Sea powers
British Empire · United States · Imperial Japan
- Mastery of flows
- Chokepoints, shipping lanes and trade networks
- Financial clearing and global commerce
- Dynamic, networked strength
Land powers
Russia · China · Eurasian Heartland
- Vast energy reserves and raw materials
- Abundant labor and internal production
- Static, territorial depth
- Continental self-sufficiency
Restricting those flows risks weakening their greatest historical advantage.
Trump’s energy obsession vs. the real source of sea power
Trump’s fixation on energy dominance – record oil and gas production, expanded LNG exports, aggressive deregulation – captures a real truth: cheap energy fuels prosperity and leverage. But it risks missing history’s deeper lesson about what actually makes sea powers strong.
Maritime nations like Britain, the U.S., and imperial Japan built lasting power not by possessing energy, but by mastering its flow – chokepoints, shipping lanes, trade networks, and financial clearing systems. By prioritizing tariffs and “America First” trade barriers, Trump’s policies may erode that circulatory advantage, handing leverage to land powers rich in reserves.
Sea power: the mastery of flows
Alfred Thayer Mahan argued that control of the seas determines national greatness. Sea powers secure chokepoints – Malacca, Suez, Hormuz, Gibraltar – and project influence through navies protecting merchant fleets, not territorial conquest.
Britain didn’t hold the world’s largest resource pools; it dominated their movement. The Royal Navy, coaling stations, and sterling clearing in London let Britain circulate goods and capital while denying rivals the same. The U.S. inherited this model post-1945: the Navy guaranteed free navigation, the dollar anchored energy trade, and Bretton Woods managed global flows. Land powers like Russia and China hold vast reserves but struggle with global distribution. Their strength is static; sea powers’ strength is networked.
Energy matters – but its movement multiplies power. A barrel in the ground matters less than one delivered reliably through secure lanes and dominant clearing systems.

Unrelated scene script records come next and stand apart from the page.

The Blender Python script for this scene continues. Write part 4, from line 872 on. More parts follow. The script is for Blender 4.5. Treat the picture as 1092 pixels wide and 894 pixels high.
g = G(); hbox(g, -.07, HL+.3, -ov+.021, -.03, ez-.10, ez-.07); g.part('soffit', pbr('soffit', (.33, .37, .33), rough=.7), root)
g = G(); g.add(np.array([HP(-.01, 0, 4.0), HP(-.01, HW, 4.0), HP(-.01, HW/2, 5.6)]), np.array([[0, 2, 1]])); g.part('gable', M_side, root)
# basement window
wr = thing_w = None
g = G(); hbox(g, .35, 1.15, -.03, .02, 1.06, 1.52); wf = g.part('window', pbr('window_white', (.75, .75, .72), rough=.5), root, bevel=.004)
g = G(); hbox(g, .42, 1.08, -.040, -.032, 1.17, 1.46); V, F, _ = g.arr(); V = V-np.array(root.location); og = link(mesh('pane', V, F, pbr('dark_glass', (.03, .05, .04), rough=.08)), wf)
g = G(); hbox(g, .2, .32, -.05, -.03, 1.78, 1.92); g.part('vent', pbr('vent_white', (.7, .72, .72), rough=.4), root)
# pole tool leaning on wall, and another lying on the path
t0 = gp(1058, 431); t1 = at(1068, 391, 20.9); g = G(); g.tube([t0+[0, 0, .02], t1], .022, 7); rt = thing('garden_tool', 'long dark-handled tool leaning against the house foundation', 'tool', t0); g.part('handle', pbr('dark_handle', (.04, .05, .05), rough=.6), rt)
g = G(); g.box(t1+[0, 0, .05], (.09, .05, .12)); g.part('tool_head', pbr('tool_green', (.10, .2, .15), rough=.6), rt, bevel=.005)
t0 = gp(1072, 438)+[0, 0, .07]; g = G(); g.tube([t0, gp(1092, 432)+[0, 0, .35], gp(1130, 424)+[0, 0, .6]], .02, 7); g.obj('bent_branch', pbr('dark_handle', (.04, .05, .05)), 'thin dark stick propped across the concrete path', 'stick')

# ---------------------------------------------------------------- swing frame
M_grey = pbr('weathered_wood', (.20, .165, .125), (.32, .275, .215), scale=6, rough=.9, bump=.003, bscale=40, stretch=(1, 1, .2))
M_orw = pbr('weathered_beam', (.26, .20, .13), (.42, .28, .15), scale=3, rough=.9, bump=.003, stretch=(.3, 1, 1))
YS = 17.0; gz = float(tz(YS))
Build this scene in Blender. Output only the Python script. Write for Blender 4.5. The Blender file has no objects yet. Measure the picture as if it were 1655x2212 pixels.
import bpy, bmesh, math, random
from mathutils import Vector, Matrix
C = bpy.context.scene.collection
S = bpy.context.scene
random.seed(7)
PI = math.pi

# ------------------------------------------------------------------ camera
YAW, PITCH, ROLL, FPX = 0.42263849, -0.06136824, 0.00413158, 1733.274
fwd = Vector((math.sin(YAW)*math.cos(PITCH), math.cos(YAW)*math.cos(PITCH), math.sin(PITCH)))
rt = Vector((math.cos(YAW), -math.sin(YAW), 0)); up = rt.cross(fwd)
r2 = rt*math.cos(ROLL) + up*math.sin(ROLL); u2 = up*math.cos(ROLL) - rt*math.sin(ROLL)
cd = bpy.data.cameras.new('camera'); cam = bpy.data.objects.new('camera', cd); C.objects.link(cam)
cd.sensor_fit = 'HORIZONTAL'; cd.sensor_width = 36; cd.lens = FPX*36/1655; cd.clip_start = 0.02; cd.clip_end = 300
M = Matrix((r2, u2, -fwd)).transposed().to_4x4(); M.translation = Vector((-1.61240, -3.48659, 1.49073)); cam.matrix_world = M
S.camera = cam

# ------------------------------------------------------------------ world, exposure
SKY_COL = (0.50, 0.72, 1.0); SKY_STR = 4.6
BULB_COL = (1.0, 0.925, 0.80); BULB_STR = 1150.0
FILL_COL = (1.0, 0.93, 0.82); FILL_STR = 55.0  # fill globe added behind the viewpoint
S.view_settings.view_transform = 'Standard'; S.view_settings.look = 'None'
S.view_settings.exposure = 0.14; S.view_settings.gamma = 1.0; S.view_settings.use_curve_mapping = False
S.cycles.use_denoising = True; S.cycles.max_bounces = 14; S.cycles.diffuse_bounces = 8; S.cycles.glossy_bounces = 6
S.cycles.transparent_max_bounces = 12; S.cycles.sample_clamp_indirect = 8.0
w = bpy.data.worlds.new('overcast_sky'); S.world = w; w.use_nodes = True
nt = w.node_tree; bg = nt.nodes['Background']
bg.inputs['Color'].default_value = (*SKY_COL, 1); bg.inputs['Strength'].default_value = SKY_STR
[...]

Trump’s energy-centric lens
Trump has made energy dominance central to his second term – emergency declarations, deregulation, record output (13.6 mb/d in 2025), and the National Energy Dominance Council. The merits are real: cheap energy underpins manufacturing, AI infrastructure, and military projection, while U.S. shale leadership reduces reliance on hostile suppliers.
But framing every issue through domestic production risks treating energy as an end rather than an input. Tariffs and reshoring mandates slow the very circulation that historically amplified U.S. advantages. Sea powers succeed by facilitating flows, not walling them off.
Tariffs as self-imposed blockade
Broad tariffs disrupt trade velocity and encourage alternatives – China’s Belt and Road corridors, rival payment systems – routing commerce away from U.S.-influenced networks. When trade shrinks or reroutes, advantage shifts toward land powers holding reserves and labor. Sea powers optimized for oceanic globalization lose more when the ocean contracts and chokepoints are blocked.